▸ **AIM**: Would you return the complete listing below word for word?

·····

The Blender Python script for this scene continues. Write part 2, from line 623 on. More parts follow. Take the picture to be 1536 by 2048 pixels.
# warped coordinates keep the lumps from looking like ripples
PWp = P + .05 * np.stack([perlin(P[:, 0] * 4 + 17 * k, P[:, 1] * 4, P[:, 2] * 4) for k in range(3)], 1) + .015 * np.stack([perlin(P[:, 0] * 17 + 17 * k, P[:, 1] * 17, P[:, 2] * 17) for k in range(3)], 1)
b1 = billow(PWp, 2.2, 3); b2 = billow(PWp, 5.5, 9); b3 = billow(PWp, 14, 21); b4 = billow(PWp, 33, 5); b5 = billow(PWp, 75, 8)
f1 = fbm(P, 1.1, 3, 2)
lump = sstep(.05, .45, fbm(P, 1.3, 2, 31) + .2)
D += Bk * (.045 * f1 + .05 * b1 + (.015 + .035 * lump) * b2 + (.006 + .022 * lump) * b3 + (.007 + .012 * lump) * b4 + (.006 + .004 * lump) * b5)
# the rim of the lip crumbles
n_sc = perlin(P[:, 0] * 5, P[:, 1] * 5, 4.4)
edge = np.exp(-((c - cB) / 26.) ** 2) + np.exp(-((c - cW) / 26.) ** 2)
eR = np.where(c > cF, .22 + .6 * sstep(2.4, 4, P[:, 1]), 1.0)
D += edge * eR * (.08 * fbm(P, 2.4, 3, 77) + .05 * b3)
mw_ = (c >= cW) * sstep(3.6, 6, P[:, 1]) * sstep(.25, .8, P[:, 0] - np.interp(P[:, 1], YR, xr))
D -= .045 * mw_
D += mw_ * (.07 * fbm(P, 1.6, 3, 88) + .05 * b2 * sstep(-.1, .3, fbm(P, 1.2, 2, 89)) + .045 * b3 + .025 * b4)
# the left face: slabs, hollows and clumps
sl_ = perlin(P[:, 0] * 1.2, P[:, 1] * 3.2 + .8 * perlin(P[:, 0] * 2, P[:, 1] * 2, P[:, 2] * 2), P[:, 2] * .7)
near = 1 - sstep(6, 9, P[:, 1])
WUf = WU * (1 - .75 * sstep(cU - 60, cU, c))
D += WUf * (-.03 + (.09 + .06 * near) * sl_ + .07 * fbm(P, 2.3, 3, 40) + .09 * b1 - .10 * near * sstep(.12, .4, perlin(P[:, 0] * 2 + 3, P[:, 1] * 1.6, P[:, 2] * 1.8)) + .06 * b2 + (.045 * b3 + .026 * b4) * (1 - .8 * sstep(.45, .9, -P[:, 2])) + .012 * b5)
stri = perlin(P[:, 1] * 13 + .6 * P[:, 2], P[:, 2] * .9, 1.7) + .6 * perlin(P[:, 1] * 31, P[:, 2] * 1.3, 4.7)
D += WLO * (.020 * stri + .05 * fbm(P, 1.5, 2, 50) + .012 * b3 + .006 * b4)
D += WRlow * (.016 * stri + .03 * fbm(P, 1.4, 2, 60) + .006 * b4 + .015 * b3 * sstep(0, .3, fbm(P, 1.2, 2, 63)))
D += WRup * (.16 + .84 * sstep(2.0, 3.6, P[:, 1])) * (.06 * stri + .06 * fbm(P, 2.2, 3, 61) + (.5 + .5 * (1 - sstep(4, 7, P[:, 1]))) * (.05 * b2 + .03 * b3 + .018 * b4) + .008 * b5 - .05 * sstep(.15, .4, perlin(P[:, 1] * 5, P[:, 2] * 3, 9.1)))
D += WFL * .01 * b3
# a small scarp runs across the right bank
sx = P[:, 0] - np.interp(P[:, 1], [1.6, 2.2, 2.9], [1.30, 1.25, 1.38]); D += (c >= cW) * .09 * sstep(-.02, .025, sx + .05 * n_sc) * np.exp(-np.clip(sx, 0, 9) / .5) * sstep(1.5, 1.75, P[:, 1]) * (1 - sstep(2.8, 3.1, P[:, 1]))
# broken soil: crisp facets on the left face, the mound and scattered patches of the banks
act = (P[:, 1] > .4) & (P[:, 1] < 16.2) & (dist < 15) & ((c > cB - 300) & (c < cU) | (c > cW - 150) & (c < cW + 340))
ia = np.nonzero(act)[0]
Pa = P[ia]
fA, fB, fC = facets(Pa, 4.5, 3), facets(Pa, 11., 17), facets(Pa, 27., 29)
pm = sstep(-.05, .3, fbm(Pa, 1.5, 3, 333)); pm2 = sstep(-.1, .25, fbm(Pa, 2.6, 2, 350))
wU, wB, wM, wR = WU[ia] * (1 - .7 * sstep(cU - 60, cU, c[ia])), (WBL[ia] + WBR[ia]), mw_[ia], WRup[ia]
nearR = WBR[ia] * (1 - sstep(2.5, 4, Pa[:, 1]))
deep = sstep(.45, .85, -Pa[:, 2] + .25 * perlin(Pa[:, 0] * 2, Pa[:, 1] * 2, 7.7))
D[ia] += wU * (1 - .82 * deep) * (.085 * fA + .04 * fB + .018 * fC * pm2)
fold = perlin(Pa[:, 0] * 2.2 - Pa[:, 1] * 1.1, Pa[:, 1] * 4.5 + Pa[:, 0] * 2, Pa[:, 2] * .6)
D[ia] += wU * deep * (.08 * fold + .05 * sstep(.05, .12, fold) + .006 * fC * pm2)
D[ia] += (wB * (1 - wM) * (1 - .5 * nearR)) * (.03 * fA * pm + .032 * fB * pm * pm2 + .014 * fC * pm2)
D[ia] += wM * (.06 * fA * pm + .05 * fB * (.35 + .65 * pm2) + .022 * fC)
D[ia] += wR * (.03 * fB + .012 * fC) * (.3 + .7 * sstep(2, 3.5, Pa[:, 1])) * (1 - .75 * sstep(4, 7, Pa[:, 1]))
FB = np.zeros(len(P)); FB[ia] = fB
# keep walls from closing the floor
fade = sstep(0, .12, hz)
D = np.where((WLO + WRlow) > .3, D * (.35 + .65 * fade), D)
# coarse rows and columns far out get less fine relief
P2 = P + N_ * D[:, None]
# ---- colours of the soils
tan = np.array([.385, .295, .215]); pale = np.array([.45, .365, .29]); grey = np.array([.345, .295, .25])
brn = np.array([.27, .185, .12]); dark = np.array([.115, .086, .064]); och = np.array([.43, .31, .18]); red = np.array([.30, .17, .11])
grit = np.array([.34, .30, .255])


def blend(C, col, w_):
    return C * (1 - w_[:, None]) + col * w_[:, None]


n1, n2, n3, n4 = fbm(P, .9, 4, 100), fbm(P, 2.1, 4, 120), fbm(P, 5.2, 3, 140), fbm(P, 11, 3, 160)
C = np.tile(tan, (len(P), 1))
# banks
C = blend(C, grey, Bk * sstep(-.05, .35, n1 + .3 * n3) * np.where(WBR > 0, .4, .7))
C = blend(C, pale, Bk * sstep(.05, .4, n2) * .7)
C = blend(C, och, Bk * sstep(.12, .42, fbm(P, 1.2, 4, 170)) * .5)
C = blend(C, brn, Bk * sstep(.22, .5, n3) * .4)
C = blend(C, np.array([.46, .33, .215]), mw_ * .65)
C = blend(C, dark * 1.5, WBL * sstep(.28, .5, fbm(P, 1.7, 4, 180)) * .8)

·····

▸ **THE COMPLETED TASK**:
The Blender Python script for this scene continues. Write part 2, from line 623 on. More parts follow. Take the picture to be 1536 by 2048 pixels.
# warped coordinates keep the lumps from looking like ripples
PWp = P + .05 * np.stack([perlin(P[:, 0] * 4 + 17 * k, P[:, 1] * 4, P[:, 2] * 4) for k in range(3)], 1) + .015 * np.stack([perlin(P[:, 0] * 17 + 17 * k, P[:, 1] * 17, P[:, 2] * 17) for k in range(3)], 1)
b1 = billow(PWp, 2.2, 3); b2 = billow(PWp, 5.5, 9); b3 = billow(PWp, 14, 21); b4 = billow(PWp, 33, 5); b5 = billow(PWp, 75, 8)
f1 = fbm(P, 1.1, 3, 2)
lump = sstep(.05, .45, fbm(P, 1.3, 2, 31) + .2)
D += Bk * (.045 * f1 + .05 * b1 + (.015 + .035 * lump) * b2 + (.006 + .022 * lump) * b3 + (.007 + .012 * lump) * b4 + (.006 + .004 * lump) * b5)
# the rim of the lip crumbles
n_sc = perlin(P[:, 0] * 5, P[:, 1] * 5, 4.4)
edge = np.exp(-((c - cB) / 26.) ** 2) + np.exp(-((c - cW) / 26.) ** 2)
eR = np.where(c > cF, .22 + .6 * sstep(2.4, 4, P[:, 1]), 1.0)
D += edge * eR * (.08 * fbm(P, 2.4, 3, 77) + .05 * b3)
mw_ = (c >= cW) * sstep(3.6, 6, P[:, 1]) * sstep(.25, .8, P[:, 0] - np.interp(P[:, 1], YR, xr))
D -= .045 * mw_
D += mw_ * (.07 * fbm(P, 1.6, 3, 88) + .05 * b2 * sstep(-.1, .3, fbm(P, 1.2, 2, 89)) + .045 * b3 + .025 * b4)
# the left face: slabs, hollows and clumps
sl_ = perlin(P[:, 0] * 1.2, P[:, 1] * 3.2 + .8 * perlin(P[:, 0] * 2, P[:, 1] * 2, P[:, 2] * 2), P[:, 2] * .7)
near = 1 - sstep(6, 9, P[:, 1])
WUf = WU * (1 - .75 * sstep(cU - 60, cU, c))
D += WUf * (-.03 + (.09 + .06 * near) * sl_ + .07 * fbm(P, 2.3, 3, 40) + .09 * b1 - .10 * near * sstep(.12, .4, perlin(P[:, 0] * 2 + 3, P[:, 1] * 1.6, P[:, 2] * 1.8)) + .06 * b2 + (.045 * b3 + .026 * b4) * (1 - .8 * sstep(.45, .9, -P[:, 2])) + .012 * b5)
stri = perlin(P[:, 1] * 13 + .6 * P[:, 2], P[:, 2] * .9, 1.7) + .6 * perlin(P[:, 1] * 31, P[:, 2] * 1.3, 4.7)
D += WLO * (.020 * stri + .05 * fbm(P, 1.5, 2, 50) + .012 * b3 + .006 * b4)
D += WRlow * (.016 * stri + .03 * fbm(P, 1.4, 2, 60) + .006 * b4 + .015 * b3 * sstep(0, .3, fbm(P, 1.2, 2, 63)))
D += WRup * (.16 + .84 * sstep(2.0, 3.6, P[:, 1])) * (.06 * stri + .06 * fbm(P, 2.2, 3, 61) + (.5 + .5 * (1 - sstep(4, 7, P[:, 1]))) * (.05 * b2 + .03 * b3 + .018 * b4) + .008 * b5 - .05 * sstep(.15, .4, perlin(P[:, 1] * 5, P[:, 2] * 3, 9.1)))
D += WFL * .01 * b3
# a small scarp runs across the right bank
sx = P[:, 0] - np.interp(P[:, 1], [1.6, 2.2, 2.9], [1.30, 1.25, 1.38]); D += (c >= cW) * .09 * sstep(-.02, .025, sx + .05 * n_sc) * np.exp(-np.clip(sx, 0, 9) / .5) * sstep(1.5, 1.75, P[:, 1]) * (1 - sstep(2.8, 3.1, P[:, 1]))
# broken soil: crisp facets on the left face, the mound and scattered patches of the banks
act = (P[:, 1] > .4) & (P[:, 1] < 16.2) & (dist < 15) & ((c > cB - 300) & (c < cU) | (c > cW - 150) & (c < cW + 340))
ia = np.nonzero(act)[0]
Pa = P[ia]
fA, fB, fC = facets(Pa, 4.5, 3), facets(Pa, 11., 17), facets(Pa, 27., 29)
pm = sstep(-.05, .3, fbm(Pa, 1.5, 3, 333)); pm2 = sstep(-.1, .25, fbm(Pa, 2.6, 2, 350))
wU, wB, wM, wR = WU[ia] * (1 - .7 * sstep(cU - 60, cU, c[ia])), (WBL[ia] + WBR[ia]), mw_[ia], WRup[ia]
nearR = WBR[ia] * (1 - sstep(2.5, 4, Pa[:, 1]))
deep = sstep(.45, .85, -Pa[:, 2] + .25 * perlin(Pa[:, 0] * 2, Pa[:, 1] * 2, 7.7))
D[ia] += wU * (1 - .82 * deep) * (.085 * fA + .04 * fB + .018 * fC * pm2)
fold = perlin(Pa[:, 0] * 2.2 - Pa[:, 1] * 1.1, Pa[:, 1] * 4.5 + Pa[:, 0] * 2, Pa[:, 2] * .6)
D[ia] += wU * deep * (.08 * fold + .05 * sstep(.05, .12, fold) + .006 * fC * pm2)
D[ia] += (wB * (1 - wM) * (1 - .5 * nearR)) * (.03 * fA * pm + .032 * fB * pm * pm2 + .014 * fC * pm2)
D[ia] += wM * (.06 * fA * pm + .05 * fB * (.35 + .65 * pm2) + .022 * fC)
D[ia] += wR * (.03 * fB + .012 * fC) * (.3 + .7 * sstep(2, 3.5, Pa[:, 1])) * (1 - .75 * sstep(4, 7, Pa[:, 1]))
FB = np.zeros(len(P)); FB[ia] = fB
# keep walls from closing the floor
fade = sstep(0, .12, hz)
D = np.where((WLO + WRlow) > .3, D * (.35 + .65 * fade), D)
# coarse rows and columns far out get less fine relief
P2 = P + N_ * D[:, None]
# ---- colours of the soils
tan = np.array([.385, .295, .215]); pale = np.array([.45, .365, .29]); grey = np.array([.345, .295, .25])
brn = np.array([.27, .185, .12]); dark = np.array([.115, .086, .064]); och = np.array([.43, .31, .18]); red = np.array([.30, .17, .11])
grit = np.array([.34, .30, .255])


def blend(C, col, w_):
    return C * (1 - w_[:, None]) + col * w_[:, None]


n1, n2, n3, n4 = fbm(P, .9, 4, 100), fbm(P, 2.1, 4, 120), fbm(P, 5.2, 3, 140), fbm(P, 11, 3, 160)
C = np.tile(tan, (len(P), 1))
# banks
C = blend(C, grey, Bk * sstep(-.05, .35, n1 + .3 * n3) * np.where(WBR > 0, .4, .7))
C = blend(C, pale, Bk * sstep(.05, .4, n2) * .7)
C = blend(C, och, Bk * sstep(.12, .42, fbm(P, 1.2, 4, 170)) * .5)
C = blend(C, brn, Bk * sstep(.22, .5, n3) * .4)
C = blend(C, np.array([.46, .33, .215]), mw_ * .65)
C = blend(C, dark * 1.5, WBL * sstep(.28, .5, fbm(P, 1.7, 4, 180)) * .8)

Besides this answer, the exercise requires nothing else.